▶ AIM OF THE TASK
Reproduce the data that follows in its entirety, character for character.
-=-=-=-=-
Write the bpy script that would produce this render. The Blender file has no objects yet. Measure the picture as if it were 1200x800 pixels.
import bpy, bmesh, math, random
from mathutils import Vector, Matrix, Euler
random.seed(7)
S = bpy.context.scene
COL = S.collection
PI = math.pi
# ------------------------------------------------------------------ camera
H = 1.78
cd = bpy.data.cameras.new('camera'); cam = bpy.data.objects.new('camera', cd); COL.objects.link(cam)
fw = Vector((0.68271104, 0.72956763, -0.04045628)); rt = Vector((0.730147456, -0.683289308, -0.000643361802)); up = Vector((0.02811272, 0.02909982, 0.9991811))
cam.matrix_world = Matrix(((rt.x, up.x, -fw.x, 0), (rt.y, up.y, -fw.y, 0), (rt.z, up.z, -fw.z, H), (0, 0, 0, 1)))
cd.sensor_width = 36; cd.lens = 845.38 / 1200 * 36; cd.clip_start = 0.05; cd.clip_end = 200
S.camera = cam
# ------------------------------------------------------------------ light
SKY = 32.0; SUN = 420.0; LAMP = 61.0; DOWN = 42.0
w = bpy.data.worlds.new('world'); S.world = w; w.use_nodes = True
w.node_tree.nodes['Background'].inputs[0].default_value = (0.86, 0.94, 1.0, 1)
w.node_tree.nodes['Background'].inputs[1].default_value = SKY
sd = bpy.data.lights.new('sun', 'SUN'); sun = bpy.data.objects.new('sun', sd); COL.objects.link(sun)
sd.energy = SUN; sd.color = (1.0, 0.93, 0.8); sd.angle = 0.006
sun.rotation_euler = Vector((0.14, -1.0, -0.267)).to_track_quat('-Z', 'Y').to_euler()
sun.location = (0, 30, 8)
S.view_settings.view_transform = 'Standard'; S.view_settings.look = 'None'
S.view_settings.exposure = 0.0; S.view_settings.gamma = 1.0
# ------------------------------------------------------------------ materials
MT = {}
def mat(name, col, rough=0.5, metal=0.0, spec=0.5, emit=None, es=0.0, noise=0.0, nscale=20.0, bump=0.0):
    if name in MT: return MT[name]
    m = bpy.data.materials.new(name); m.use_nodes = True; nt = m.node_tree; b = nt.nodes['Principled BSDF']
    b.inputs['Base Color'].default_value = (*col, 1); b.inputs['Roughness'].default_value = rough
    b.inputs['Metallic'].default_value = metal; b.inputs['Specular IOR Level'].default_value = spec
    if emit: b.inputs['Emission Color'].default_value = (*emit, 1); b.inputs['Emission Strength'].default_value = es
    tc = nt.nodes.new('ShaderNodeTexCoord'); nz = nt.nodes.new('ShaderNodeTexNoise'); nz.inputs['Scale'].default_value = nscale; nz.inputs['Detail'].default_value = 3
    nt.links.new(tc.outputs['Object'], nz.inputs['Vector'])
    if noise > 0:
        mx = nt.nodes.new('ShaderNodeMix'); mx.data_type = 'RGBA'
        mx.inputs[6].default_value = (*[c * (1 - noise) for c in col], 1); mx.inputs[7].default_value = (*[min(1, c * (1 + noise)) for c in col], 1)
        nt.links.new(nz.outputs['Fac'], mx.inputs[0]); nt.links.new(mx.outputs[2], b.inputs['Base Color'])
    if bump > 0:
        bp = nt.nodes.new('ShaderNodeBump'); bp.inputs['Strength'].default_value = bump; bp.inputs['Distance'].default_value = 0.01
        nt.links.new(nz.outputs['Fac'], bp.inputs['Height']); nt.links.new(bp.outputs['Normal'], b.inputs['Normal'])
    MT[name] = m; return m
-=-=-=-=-
▶ WORKED ANSWER
Write the bpy script that would produce this render. The Blender file has no objects yet. Measure the picture as if it were 1200x800 pixels.
import bpy, bmesh, math, random
from mathutils import Vector, Matrix, Euler
random.seed(7)
S = bpy.context.scene
COL = S.collection
PI = math.pi
# ------------------------------------------------------------------ camera
H = 1.78
cd = bpy.data.cameras.new('camera'); cam = bpy.data.objects.new('camera', cd); COL.objects.link(cam)
fw = Vector((0.68271104, 0.72956763, -0.04045628)); rt = Vector((0.730147456, -0.683289308, -0.000643361802)); up = Vector((0.02811272, 0.02909982, 0.9991811))
cam.matrix_world = Matrix(((rt.x, up.x, -fw.x, 0), (rt.y, up.y, -fw.y, 0), (rt.z, up.z, -fw.z, H), (0, 0, 0, 1)))
cd.sensor_width = 36; cd.lens = 845.38 / 1200 * 36; cd.clip_start = 0.05; cd.clip_end = 200
S.camera = cam
# ------------------------------------------------------------------ light
SKY = 32.0; SUN = 420.0; LAMP = 61.0; DOWN = 42.0
w = bpy.data.worlds.new('world'); S.world = w; w.use_nodes = True
w.node_tree.nodes['Background'].inputs[0].default_value = (0.86, 0.94, 1.0, 1)
w.node_tree.nodes['Background'].inputs[1].default_value = SKY
sd = bpy.data.lights.new('sun', 'SUN'); sun = bpy.data.objects.new('sun', sd); COL.objects.link(sun)
sd.energy = SUN; sd.color = (1.0, 0.93, 0.8); sd.angle = 0.006
sun.rotation_euler = Vector((0.14, -1.0, -0.267)).to_track_quat('-Z', 'Y').to_euler()
sun.location = (0, 30, 8)
S.view_settings.view_transform = 'Standard'; S.view_settings.look = 'None'
S.view_settings.exposure = 0.0; S.view_settings.gamma = 1.0
# ------------------------------------------------------------------ materials
MT = {}
def mat(name, col, rough=0.5, metal=0.0, spec=0.5, emit=None, es=0.0, noise=0.0, nscale=20.0, bump=0.0):
    if name in MT: return MT[name]
    m = bpy.data.materials.new(name); m.use_nodes = True; nt = m.node_tree; b = nt.nodes['Principled BSDF']
    b.inputs['Base Color'].default_value = (*col, 1); b.inputs['Roughness'].default_value = rough
    b.inputs['Metallic'].default_value = metal; b.inputs['Specular IOR Level'].default_value = spec
    if emit: b.inputs['Emission Color'].default_value = (*emit, 1); b.inputs['Emission Strength'].default_value = es
    tc = nt.nodes.new('ShaderNodeTexCoord'); nz = nt.nodes.new('ShaderNodeTexNoise'); nz.inputs['Scale'].default_value = nscale; nz.inputs['Detail'].default_value = 3
    nt.links.new(tc.outputs['Object'], nz.inputs['Vector'])
    if noise > 0:
        mx = nt.nodes.new('ShaderNodeMix'); mx.data_type = 'RGBA'
        mx.inputs[6].default_value = (*[c * (1 - noise) for c in col], 1); mx.inputs[7].default_value = (*[min(1, c * (1 + noise)) for c in col], 1)
        nt.links.new(nz.outputs['Fac'], mx.inputs[0]); nt.links.new(mx.outputs[2], b.inputs['Base Color'])
    if bump > 0:
        bp = nt.nodes.new('ShaderNodeBump'); bp.inputs['Strength'].default_value = bump; bp.inputs['Distance'].default_value = 0.01
        nt.links.new(nz.outputs['Fac'], bp.inputs['Height']); nt.links.new(bp.outputs['Normal'], b.inputs['Normal'])
    MT[name] = m; return m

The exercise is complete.